## Given problem:
Begin with the first line below and retype each line exactly through the line containing "(0.93, 0.97, 1.0))". Any pictures are to be left out.

## Collected data:
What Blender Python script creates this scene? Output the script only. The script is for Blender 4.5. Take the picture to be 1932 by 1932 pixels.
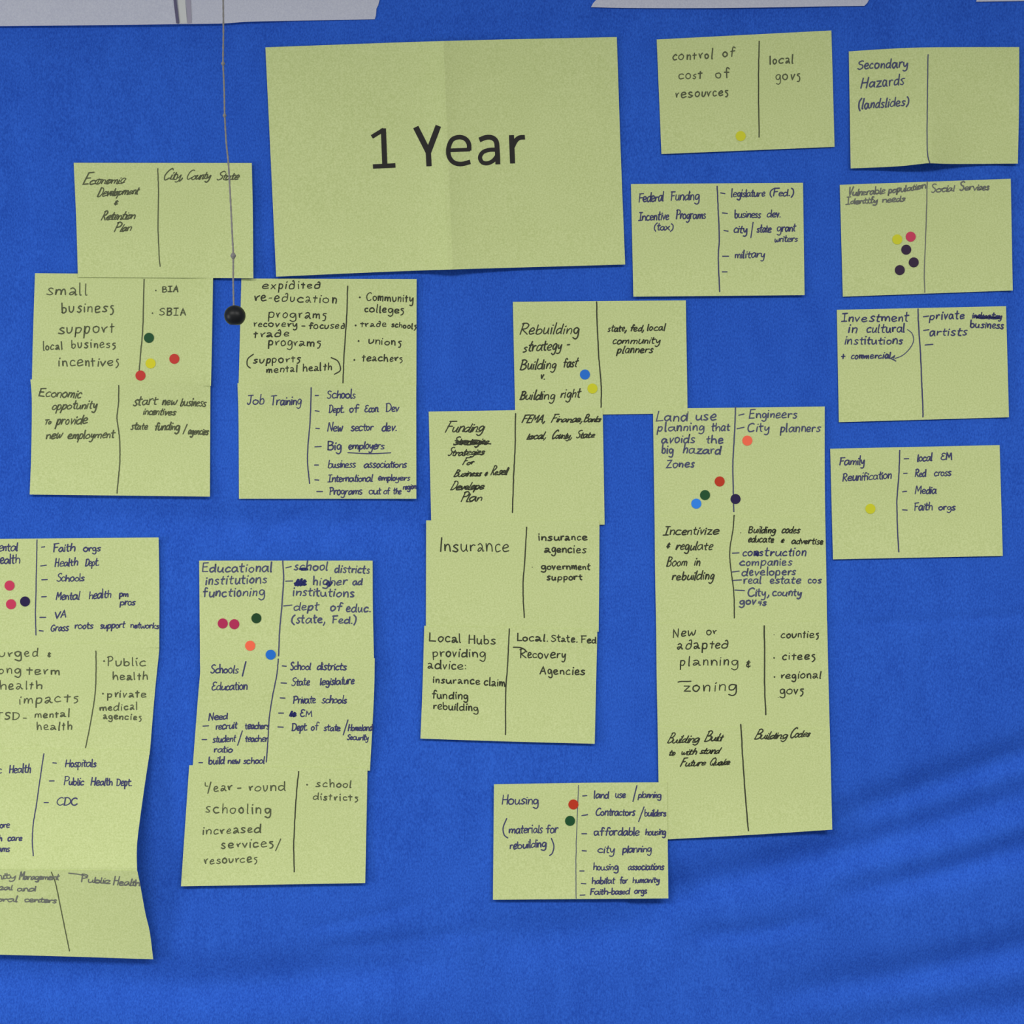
import bpy, math, random
from mathutils import Vector, noise
random.seed(7)
for o in list(bpy.data.objects):
    bpy.data.objects.remove(o)
S = bpy.context.scene
COL = S.collection

# ------------------------------------------------------------------ camera, world, light, exposure
PPM = 1528.0                 # photograph pixels per metre on the hung sheet
CAMD = 2.1                   # camera distance from the sheet
ZC = 1.50                    # height of the camera
YS = -0.034                  # depth of the hung sheet (wall face is y = 0)
cam_d = bpy.data.cameras.new('camera'); cam = bpy.data.objects.new('camera', cam_d); COL.objects.link(cam)
cam.location = (0, YS - CAMD, ZC); cam.rotation_euler = (math.pi / 2, 0, 0)
cam_d.sensor_width = 36; cam_d.lens = 36 * CAMD / (1932 / PPM)
S.camera = cam
S.view_settings.view_transform = 'Standard'; S.view_settings.look = 'None'
S.view_settings.exposure = 0.0; S.view_settings.gamma = 1.0
S.view_settings.use_curve_mapping = False

W = bpy.data.worlds.new('room_light'); S.world = W; W.use_nodes = True
W.node_tree.nodes['Background'].inputs[0].default_value = (0.90, 0.95, 1.0, 1)
W.node_tree.nodes['Background'].inputs[1].default_value = 0.26

def area(name, loc, target, sx, sy, power, col):
    d = bpy.data.lights.new(name, 'AREA'); d.shape = 'RECTANGLE'; d.size = sx; d.size_y = sy
    d.energy = power; d.color = col
    o = bpy.data.objects.new(name, d); COL.objects.link(o); o.location = loc
    o.rotation_euler = (Vector(target) - Vector(loc)).to_track_quat('-Z', 'Y').to_euler()
    return o
# ceiling panels shine straight down, so the wall gets less light near the top than lower down
area('ceiling_lamp', (-1.3, -2.5, 2.72), (-1.3, -2.5, 0), 1.8, 0.9, 66, (1.0, 0.985, 0.95))
area('ceiling_lamp', (1.3, -2.5, 2.72), (1.3, -2.5, 0), 1.8, 0.9, 76, (1.0, 0.985, 0.95))
area('window_light', (-2.5, -1.15, 1.15), (0.4, 0, 1.0), 0.6, 0.9, 18, (0.93, 0.97, 1.0))

# ------------------------------------------------------------------ helpers
def PT(px, py, d=0.0):
    """point seen at photograph position (px, py), d metres in front of the mean sheet plane"""
    k = (CAMD - d) / CAMD
    return Vector(((px - 966) / PPM * k, YS - d, ZC - (py - 966) / PPM * k))

def tag(o, label=None, cat=None, group=None, kind=None):
    if label: o['label'] = label
    if cat: o['category'] = cat
    if group: o['group'] = group
    if kind: o['kind'] = kind
    return o

def mesh_obj(name, vs, fs, mat, parent=None, smooth=False):
    me = bpy.data.meshes.new(name); me.from_pydata([tuple(v) for v in vs], [], fs); me.update()
    if smooth:
        me.polygons.foreach_set('use_smooth', [True] * len(me.polygons))
    me.materials.append(mat)
    o = bpy.data.objects.new(name, me); COL.objects.link(o)
    if parent is not None:
        loc = parent.location
        for v in me.vertices: v.co -= loc
        o.parent = parent
    return o

def recentre(o):
    me = o.data; n = len(me.vertices)
    c = sum((v.co for v in me.vertices), Vector()) / n
    for v in me.vertices: v.co -= c
    o.location = c

def empty(name, loc):
    o = bpy.data.objects.new(name, None); COL.objects.link(o); o.location = loc
    o.empty_display_size = 0.03
    return o

def s2l(c):
    c = c / 255
    return c / 12.92 if c <= 0.04045 else ((c + 0.055) / 1.055) ** 2.4
def rgb(r, g, b): return (s2l(r), s2l(g), s2l(b), 1)

def base_mat(name, col, rough=0.8, spec=0.2):
    m = bpy.data.materials.new(name); m.use_nodes = True
    b = m.node_tree.nodes['Principled BSDF']
    b.inputs['Base Color'].default_value = col; b.inputs['Roughness'].default_value = rough
    b.inputs['Specular IOR Level'].default_value = spec
    return m

def noisy_mat(name, c1, c2, scales, rough=0.85, spec=0.15, bump=0.0, bump_scale=400, stretch=(1, 1, 1), gloss=None):
    """colour = mix(c1, c2) by a sum of noises in object space"""
    m = base_mat(name, c1, rough, spec); nt = m.node_tree; N = nt.nodes; L = nt.links
    b = N['Principled BSDF']
    tc = N.new('ShaderNodeTexCoord'); mp = N.new('ShaderNodeMapping'); mp.inputs['Scale'].default_value = stretch
    L.new(tc.outputs['Object'], mp.inputs['Vector'])
    acc = None
    for sc, w in scales:
        n = N.new('ShaderNodeTexNoise'); n.inputs['Scale'].default_value = sc
        n.inputs['Detail'].default_value = 3; n.inputs['Roughness'].default_value = 0.6
        L.new(mp.outputs[0], n.inputs['Vector'])
        mm = N.new('ShaderNodeMath'); mm.operation = 'MULTIPLY_ADD'; mm.inputs[1].default_value = w
        L.new(n.outputs['Fac'], mm.inputs[0])
        if acc is None: mm.inputs[2].default_value = 0.5 - 0.5 * sum(s[1] for s in scales)
        else: L.new(acc, mm.inputs[2])
        acc = mm.outputs[0]
    mx = N.new('ShaderNodeMix'); mx.data_type = 'RGBA'
    L.new(acc, mx.inputs['Factor']); mx.inputs['A'].default_value = c1; mx.inputs['B'].default_value = c2
    L.new(mx.outputs['Result'], b.inputs['Base Color'])
    if bump:
        n = N.new('ShaderNodeTexNoise'); n.inputs['Scale'].default_value = bump_scale; n.inputs['Detail'].default_value = 4
        L.new(tc.outputs['Object'], n.inputs['Vector'])
        bp = N.new('ShaderNodeBump'); bp.inputs['Strength'].default_value = bump; bp.inputs['Distance'].default_value = 0.0006
        L.new(n.outputs['Fac'], bp.inputs['Height']); L.new(bp.outputs[0], b.inputs['Normal'])
    return m

M = {}
M['cloth'] = noisy_mat('blue_cloth', (0.018, 0.080, 0.475, 1), (0.036, 0.146, 0.70, 1),
                       [(6, 0.7), (28, 0.6), (480, 2.6)], rough=0.9, spec=0.08, bump=0.5, bump_scale=500, stretch=(1.25, 1, 0.7))
M['paper'] = noisy_mat('yellow_paper', (0.535, 0.62, 0.255, 1), (0.675, 0.755, 0.36, 1),
                       [(14, 0.4), (520, 2.6)], rough=0.9, spec=0.1, bump=0.25, bump_scale=700)
M['tape'] = noisy_mat('white_tape', (0.48, 0.495, 0.60, 1), (0.60, 0.615, 0.70, 1), [(20, 0.5), (520, 2.2)], rough=0.7, spec=0.2)
M['tape_cream'] = noisy_mat('cream_tape', (0.58, 0.59, 0.58, 1), (0.66, 0.67, 0.66, 1), [(30, 0.6)], rough=0.7)
M['tape_edge'] = base_mat('dark_tape_edge', (0.12, 0.11, 0.19, 1), 0.8)
M['tape_crease'] = base_mat('mauve_tape_crease', (0.36, 0.34, 0.42, 1), 0.8)
M['wall'] = noisy_mat('wall_paint', (0.62, 0.61, 0.57, 1), (0.68, 0.67, 0.63, 1), [(2, 0.5), (60, 0.4)], rough=0.8)
M['floor'] = noisy_mat('floor_carpet', (0.10, 0.10, 0.11, 1), (0.16, 0.16, 0.17, 1), [(8, 0.5), (300, 1.2)], rough=0.95)
M['cord'] = noisy_mat('cord_fibre', (0.20, 0.195, 0.185, 1), (0.33, 0.315, 0.30, 1), [(600, 1.5)], rough=0.8)
M['ball'] = base_mat('black_plastic', (0.009, 0.010, 0.011, 1), 0.42, 0.3)
M['print'] = base_mat('printed_black', (0.022, 0.020, 0.018, 1), 0.6)
INK = {
    'black': base_mat('black_ink', (0.050, 0.055, 0.032, 1), 0.7),
    'olive': base_mat('worn_black_ink', (0.105, 0.120, 0.060, 1), 0.7),
    'navy': base_mat('navy_ink', (0.060, 0.062, 0.150, 1), 0.7),
    'slate': base_mat('slate_blue_ink', (0.085, 0.093, 0.165, 1), 0.7),
    'grey': base_mat('grey_ink', (0.175, 0.185, 0.155, 1), 0.7),
    'blue': base_mat('dark_blue_ink', (0.020, 0.024, 0.130, 1), 0.7),
}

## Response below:
What Blender Python script creates this scene? Output the script only. The script is for Blender 4.5. Take the picture to be 1932 by 1932 pixels.
import bpy, math, random
from mathutils import Vector, noise
random.seed(7)
for o in list(bpy.data.objects):
    bpy.data.objects.remove(o)
S = bpy.context.scene
COL = S.collection

# ------------------------------------------------------------------ camera, world, light, exposure
PPM = 1528.0                 # photograph pixels per metre on the hung sheet
CAMD = 2.1                   # camera distance from the sheet
ZC = 1.50                    # height of the camera
YS = -0.034                  # depth of the hung sheet (wall face is y = 0)
cam_d = bpy.data.cameras.new('camera'); cam = bpy.data.objects.new('camera', cam_d); COL.objects.link(cam)
cam.location = (0, YS - CAMD, ZC); cam.rotation_euler = (math.pi / 2, 0, 0)
cam_d.sensor_width = 36; cam_d.lens = 36 * CAMD / (1932 / PPM)
S.camera = cam
S.view_settings.view_transform = 'Standard'; S.view_settings.look = 'None'
S.view_settings.exposure = 0.0; S.view_settings.gamma = 1.0
S.view_settings.use_curve_mapping = False

W = bpy.data.worlds.new('room_light'); S.world = W; W.use_nodes = True
W.node_tree.nodes['Background'].inputs[0].default_value = (0.90, 0.95, 1.0, 1)
W.node_tree.nodes['Background'].inputs[1].default_value = 0.26

def area(name, loc, target, sx, sy, power, col):
    d = bpy.data.lights.new(name, 'AREA'); d.shape = 'RECTANGLE'; d.size = sx; d.size_y = sy
    d.energy = power; d.color = col
    o = bpy.data.objects.new(name, d); COL.objects.link(o); o.location = loc
    o.rotation_euler = (Vector(target) - Vector(loc)).to_track_quat('-Z', 'Y').to_euler()
    return o
# ceiling panels shine straight down, so the wall gets less light near the top than lower down
area('ceiling_lamp', (-1.3, -2.5, 2.72), (-1.3, -2.5, 0), 1.8, 0.9, 66, (1.0, 0.985, 0.95))
area('ceiling_lamp', (1.3, -2.5, 2.72), (1.3, -2.5, 0), 1.8, 0.9, 76, (1.0, 0.985, 0.95))
area('window_light', (-2.5, -1.15, 1.15), (0.4, 0, 1.0), 0.6, 0.9, 18, (0.93, 0.97, 1.0))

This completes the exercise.